Wśród wielu imprez towarzyszących ostatniemu Festiwalowi Polskich Filmów Fabularnych w Gdyni szczególne wrażenie wywarła na publiczności X już z kolei gala laurów Polskiego Instytutu Sztuki Filmowej. Wszyscy, którzy brali w niej udział – zarazem uczestnicy nawiązującego do SF artystycznego projektu zbiorowych działań Pawła Althamera „Wspólna Sprawa” – wystąpili 19 września na Scenie Teatru Muzycznego ubrani w złote kosmiczne stroje.
W owej niezwykłej scenerii, w obecności skąpanej w blasku złota całej filmowej Polski ogłoszono, że najlepszym polskim kinem w 2016 r. był działający w Elbląskiem Centrum Spotkań Europejskich Światowid. Tytuł ten kino w Elblągu uzyskało dokładnie 55 lat od chwili, gdy projekcją ówczesnego filmowego przeboju, „Karmazynowego pirata” z Burtem Lancasterem w roli tytułowej, zainaugurowało uroczyście działalność.

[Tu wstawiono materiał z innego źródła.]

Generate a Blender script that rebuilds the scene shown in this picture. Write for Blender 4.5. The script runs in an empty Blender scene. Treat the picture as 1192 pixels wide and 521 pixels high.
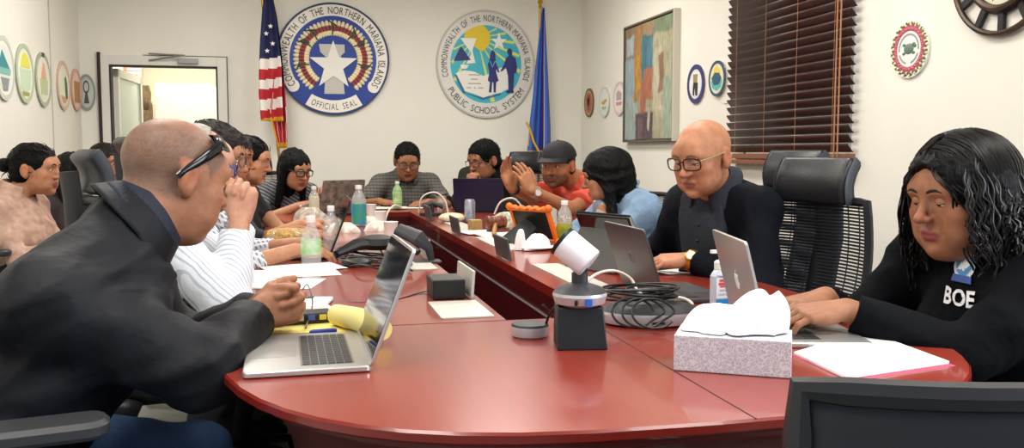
import bpy, bmesh, math, random
import numpy as np
from mathutils import Vector, Matrix
random.seed(7); np.random.seed(7)
SC = bpy.context.scene
COL = SC.collection
PI = math.pi
RESF = 1.0          # body mesh resolution factor

# ------------------------------------------------------------------ camera
F = 1030.0; PSI = math.atan(246 / F); TH = math.atan(82.5 / F); HC = 1.15
cd = bpy.data.cameras.new('camera'); cam = bpy.data.objects.new('camera', cd); COL.objects.link(cam)
cd.sensor_width = 36; cd.lens = 36 * F / 1192; cd.clip_start = .05; cd.clip_end = 60
cam.location = (0, 0, HC); cam.rotation_euler = (PI / 2 - TH, 0, -PSI)
SC.camera = cam

# ------------------------------------------------------------------ light
SC.view_settings.view_transform = 'Standard'; SC.view_settings.look = 'None'
SC.view_settings.gamma = 1; SC.view_settings.use_curve_mapping = False
SC.view_settings.exposure = -0.12
w = bpy.data.worlds.new('daylight'); SC.world = w; w.use_nodes = True
bg = w.node_tree.nodes['Background']; bg.inputs[0].default_value = (.80, .90, 1.0, 1); bg.inputs[1].default_value = 0.75

def area(name, loc, rot, sx, sy, power, col):
    l = bpy.data.lights.new(name, 'AREA'); l.shape = 'RECTANGLE'; l.size = sx; l.size_y = sy
    l.energy = power; l.color = col
    o = bpy.data.objects.new(name, l); COL.objects.link(o); o.location = loc; o.rotation_euler = rot
    return o
CEIL = 2.8
LAMPS = [(-.55, 1.0), (1.35, 1.0), (-.55, 3.5), (1.35, 3.5), (-.55, 6.0), (1.35, 6.0)]
for lx, ly in LAMPS:
    area('ceiling_lamp_light', (lx, ly, CEIL - .075), (0, 0, 0), .56, 1.16, 34, (1.0, .965, .905))
# daylight from the window beside the near right end of the table
area('window_daylight', (2.50, .35, 1.65), (0, math.radians(78), 0), 1.3, 1.5, 60, (.86, .93, 1.0))
# daylight in the next room seen through the door
area('hall_daylight', (-1.2, 9.6, 2.45), (0, 0, 0), 1.2, 1.6, 55, (1.0, .97, .88))

# ------------------------------------------------------------------ helpers
def ray(px, py):
    c, s = math.cos, math.sin
    fw = Vector((s(PSI) * c(TH), c(PSI) * c(TH), -s(TH))); rt = Vector((c(PSI), -s(PSI), 0)); up = rt.cross(fw)
    return fw + rt * ((px - 596) / F) - up * ((py - 260.5) / F)
def atz(px, py, z):
    d = ray(px, py); return Vector((0, 0, HC)) + d * ((z - HC) / d.z)
def aty(px, py, y):
    d = ray(px, py); return Vector((0, 0, HC)) + d * (y / d.y)
def atx(px, py, x):
    d = ray(px, py); return Vector((0, 0, HC)) + d * (x / d.x)

def lin(c):
    if isinstance(c, str):
        c = tuple(int(c[i:i + 2], 16) / 255 for i in (0, 2, 4))
        return tuple(x / 12.92 if x < .04045 else ((x + .055) / 1.055) ** 2.4 for x in c)
    return tuple(c[:3])
MATS = {}
def mat(name, col, rough=.6, metal=0., spec=.5, var=0., scale=20., bump=0., bscale=None, stretch=(1, 1, 1), coat=0., col2=None, trans=0., ior=1.45, emit=None, estr=0., sheen=0., alpha=1.):
    if name in MATS: return MATS[name]
    m = bpy.data.materials.new(name); m.use_nodes = True; nt = m.node_tree; b = nt.nodes['Principled BSDF']
    c = lin(col); b.inputs['Base Color'].default_value = (*c, 1); b.inputs['Roughness'].default_value = rough
    b.inputs['Metallic'].default_value = metal; b.inputs['Specular IOR Level'].default_value = spec
    b.inputs['Coat Weight'].default_value = coat; b.inputs['Transmission Weight'].default_value = trans; b.inputs['IOR'].default_value = ior
    b.inputs['Sheen Weight'].default_value = sheen; b.inputs['Alpha'].default_value = alpha
    if emit: b.inputs['Emission Color'].default_value = (*lin(emit), 1); b.inputs['Emission Strength'].default_value = estr
    tc = nt.nodes.new('ShaderNodeTexCoord'); mp = nt.nodes.new('ShaderNodeMapping'); mp.inputs['Scale'].default_value = stretch
    nt.links.new(tc.outputs['Object'], mp.inputs[0])
    if var or col2:
        n = nt.nodes.new('ShaderNodeTexNoise'); n.inputs['Scale'].default_value = scale; n.inputs['Detail'].default_value = 5
        nt.links.new(mp.outputs[0], n.inputs['Vector'])
        r = nt.nodes.new('ShaderNodeValToRGB'); r.color_ramp.elements[0].position = .32; r.color_ramp.elements[1].position = .68
        d = lin(col2) if col2 else tuple(x * (1 - var) for x in c)
        r.color_ramp.elements[0].color = (*d, 1); r.color_ramp.elements[1].color = (*c, 1)
        nt.links.new(n.outputs[0], r.inputs[0]); nt.links.new(r.outputs[0], b.inputs['Base Color'])
    if bump:
        n = nt.nodes.new('ShaderNodeTexNoise'); n.inputs['Scale'].default_value = bscale or scale; n.inputs['Detail'].default_value = 4
        nt.links.new(mp.outputs[0], n.inputs['Vector'])
        bp = nt.nodes.new('ShaderNodeBump'); bp.inputs['Strength'].default_value = bump; bp.inputs['Distance'].default_value = .01
        nt.links.new(n.outputs[0], bp.inputs['Height']); nt.links.new(bp.outputs[0], b.inputs['Normal'])
    MATS[name] = m
    return m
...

Gala PISF to jedna z niezbyt wielu okazji wyróżnienia przez środowisko filmowe instytucji i osób zajmujących się dystrybucją, upowszechnianiem i promocją filmów. W rynkowych i artystycznych sukcesach polskich filmowców znaczący udział mają pracownicy kin i ośrodków kultury, w tym tysiące oddanych miłośników sztuki filmowej, zwykle bezimiennych.
Owa anonimowość nie dotyczy akurat kierownictwa i personelu Światowida. W ubiegłych latach kino aż pięciokrotnie nominowano do laurów PISF – za „całokształt”, osiągnięcia edukacyjne oraz działalność Dyskusyjnego Klubu Filmowego. Swą renomę Światowid – zatrudniający, licząc z kierowniczką Natalią Piotrowską, aż trzy dyplomowane polonistki – zawdzięcza szczególnej dbałości o jakość obrazu i dźwięku, kreatywności w doborze i formule repertuaru oraz bliskim codziennym kontaktom z miejscowymi kinomanami, zwłaszcza członkami DKF im. Andrzeja Munka.